Your instructions |
Skip the pictures. Reproduce all other material exactly.

Data shown |
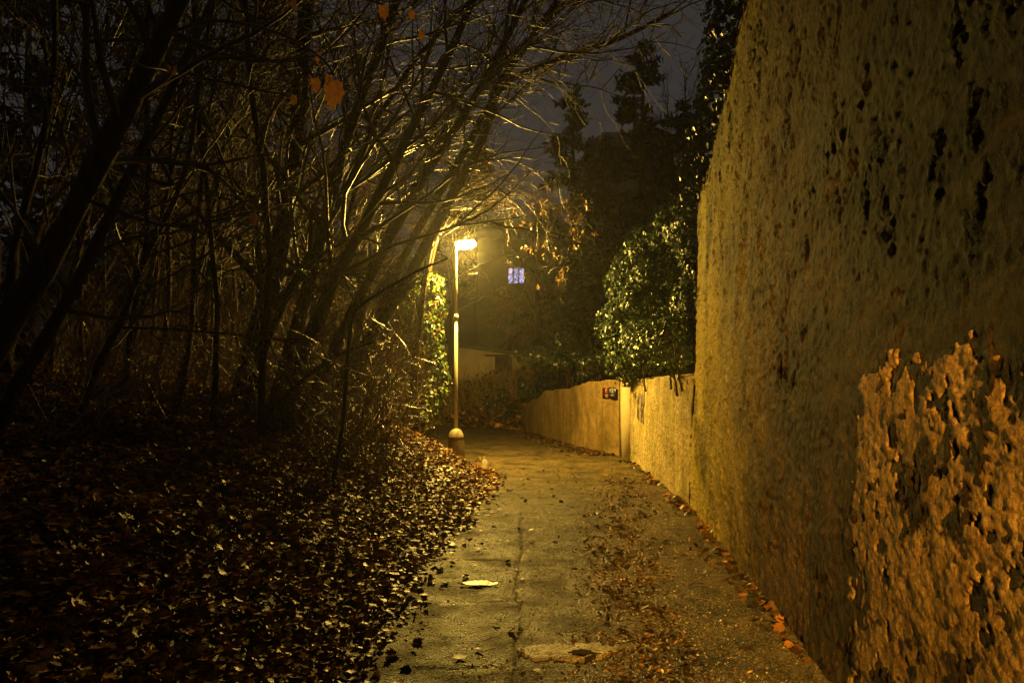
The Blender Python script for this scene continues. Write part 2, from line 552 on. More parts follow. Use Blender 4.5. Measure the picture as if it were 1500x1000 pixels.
ys = np.concatenate([np.linspace(-6, 1.8, 60, endpoint=False), np.linspace(1.8, 10.25, 640)])
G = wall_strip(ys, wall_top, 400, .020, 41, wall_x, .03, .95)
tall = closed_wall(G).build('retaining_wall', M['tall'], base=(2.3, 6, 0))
tag(tall, 'tall leaning wall of dark crumbling plaster on the right of the lane', 'wall')

# the paler coat of render still sticking to the near end, its own raised skin
ny, nz = 420, 260
py_ = np.linspace(1.2, 4.7, ny); pz_ = np.linspace(-.05, 2.2, nz)
PY, PZ = np.meshgrid(py_, pz_, indexing='ij')
d0 = fbm(PY * 1.2, PZ * 1.2, seed=41, octv=3) * .04 * np.interp(PY, [2.5, 7.5], [.45, 1.0])
nz1 = fbm(PY * 8, PZ * 12, seed=63, octv=4, gain=.7)
nz2 = fbm(PY * 2.5, PZ * 2.5, seed=64, octv=3)
edge = np.minimum(4.05 - .12 * PZ - PY, 1.72 + .12 * np.sin(PY * 3) - PZ) + .20 * nz1 + .26 * nz2
holes = fbm(PY * 8, PZ * 8, seed=67, octv=5, gain=.65)
msk = (edge > 0) & (holes < .42 - .25 * np.clip(.35 - edge, 0, .35) / .35)
PX = wall_x(PY) + .03 * np.clip(PZ, 0, 9) - d0 - .009 - .012 * nz1 - .006 * fbm(PY * 24, PZ * 32, seed=70, octv=2)
V = np.stack([PX, PY, PZ], -1)
idx = np.arange(ny * nz).reshape(ny, nz)
q = np.stack([idx[:-1, :-1], idx[1:, :-1], idx[1:, 1:], idx[:-1, 1:]], -1).reshape(-1, 4)
keep = msk.ravel()[q].all(1)
q = q[keep]
V = V.reshape(-1, 3)
# skirt: edge vertices pushed back into the wall so the coat has thickness
cnt = np.bincount(q.ravel(), minlength=len(V))
V[(cnt > 0) & (cnt < 4), 0] += .012
used = np.unique(q); remap = -np.ones(len(V), int); remap[used] = np.arange(len(used))
mesh_obj('plaster_coat', V[used], [remap[q]], M['patch'], tall)

ys = np.linspace(10.27, 16.75, 420)
G = wall_strip(ys, lambda y: 1.72 + 0 * y, 110, .019, 83, wall_x, .012, .95)
low = closed_wall(G).build('garden_wall', M['low'], base=(2.5, 13, 0))
tag(low, 'low yellow plaster wall with green algae under the ivy bush', 'wall')
# scribble on the low wall
def scribble(px0, py0, w, h, k, parent, Yc):
    mb = MB()
    r2 = np.random.default_rng(k)
    for i in range(5):
        n = 9
        yy = Yc + (i - 2) * w / 5 + np.cumsum(r2.normal(0, .05, n))
        zz = np.linspace(py0 + h, py0, n) + r2.normal(0, .05, n)
        xx = wall_x(yy) + .012 * zz - .022 - fbm(yy * 1.2, zz * 1.2, seed=83, octv=3) * .04
        mb.tube(np.stack([xx, yy, zz], -1), np.full(n, .011), 5)
    return mb.build('graffiti', M['ink'], parent)
tag(scribble(0, .95, 1.2, .5, 5, low, 15.2), 'faint violet scribble')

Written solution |
The Blender Python script for this scene continues. Write part 2, from line 552 on. More parts follow. Use Blender 4.5. Measure the picture as if it were 1500x1000 pixels.
ys = np.concatenate([np.linspace(-6, 1.8, 60, endpoint=False), np.linspace(1.8, 10.25, 640)])
G = wall_strip(ys, wall_top, 400, .020, 41, wall_x, .03, .95)
tall = closed_wall(G).build('retaining_wall', M['tall'], base=(2.3, 6, 0))
tag(tall, 'tall leaning wall of dark crumbling plaster on the right of the lane', 'wall')

# the paler coat of render still sticking to the near end, its own raised skin
ny, nz = 420, 260
py_ = np.linspace(1.2, 4.7, ny); pz_ = np.linspace(-.05, 2.2, nz)
PY, PZ = np.meshgrid(py_, pz_, indexing='ij')
d0 = fbm(PY * 1.2, PZ * 1.2, seed=41, octv=3) * .04 * np.interp(PY, [2.5, 7.5], [.45, 1.0])
nz1 = fbm(PY * 8, PZ * 12, seed=63, octv=4, gain=.7)
nz2 = fbm(PY * 2.5, PZ * 2.5, seed=64, octv=3)
edge = np.minimum(4.05 - .12 * PZ - PY, 1.72 + .12 * np.sin(PY * 3) - PZ) + .20 * nz1 + .26 * nz2
holes = fbm(PY * 8, PZ * 8, seed=67, octv=5, gain=.65)
msk = (edge > 0) & (holes < .42 - .25 * np.clip(.35 - edge, 0, .35) / .35)
PX = wall_x(PY) + .03 * np.clip(PZ, 0, 9) - d0 - .009 - .012 * nz1 - .006 * fbm(PY * 24, PZ * 32, seed=70, octv=2)
V = np.stack([PX, PY, PZ], -1)
idx = np.arange(ny * nz).reshape(ny, nz)
q = np.stack([idx[:-1, :-1], idx[1:, :-1], idx[1:, 1:], idx[:-1, 1:]], -1).reshape(-1, 4)
keep = msk.ravel()[q].all(1)
q = q[keep]
V = V.reshape(-1, 3)
# skirt: edge vertices pushed back into the wall so the coat has thickness
cnt = np.bincount(q.ravel(), minlength=len(V))
V[(cnt > 0) & (cnt < 4), 0] += .012
used = np.unique(q); remap = -np.ones(len(V), int); remap[used] = np.arange(len(used))
mesh_obj('plaster_coat', V[used], [remap[q]], M['patch'], tall)

ys = np.linspace(10.27, 16.75, 420)
G = wall_strip(ys, lambda y: 1.72 + 0 * y, 110, .019, 83, wall_x, .012, .95)
low = closed_wall(G).build('garden_wall', M['low'], base=(2.5, 13, 0))
tag(low, 'low yellow plaster wall with green algae under the ivy bush', 'wall')
# scribble on the low wall
def scribble(px0, py0, w, h, k, parent, Yc):
    mb = MB()
    r2 = np.random.default_rng(k)
    for i in range(5):
        n = 9
        yy = Yc + (i - 2) * w / 5 + np.cumsum(r2.normal(0, .05, n))
        zz = np.linspace(py0 + h, py0, n) + r2.normal(0, .05, n)
        xx = wall_x(yy) + .012 * zz - .022 - fbm(yy * 1.2, zz * 1.2, seed=83, octv=3) * .04
        mb.tube(np.stack([xx, yy, zz], -1), np.full(n, .011), 5)
    return mb.build('graffiti', M['ink'], parent)
tag(scribble(0, .95, 1.2, .5, 5, low, 15.2), 'faint violet scribble')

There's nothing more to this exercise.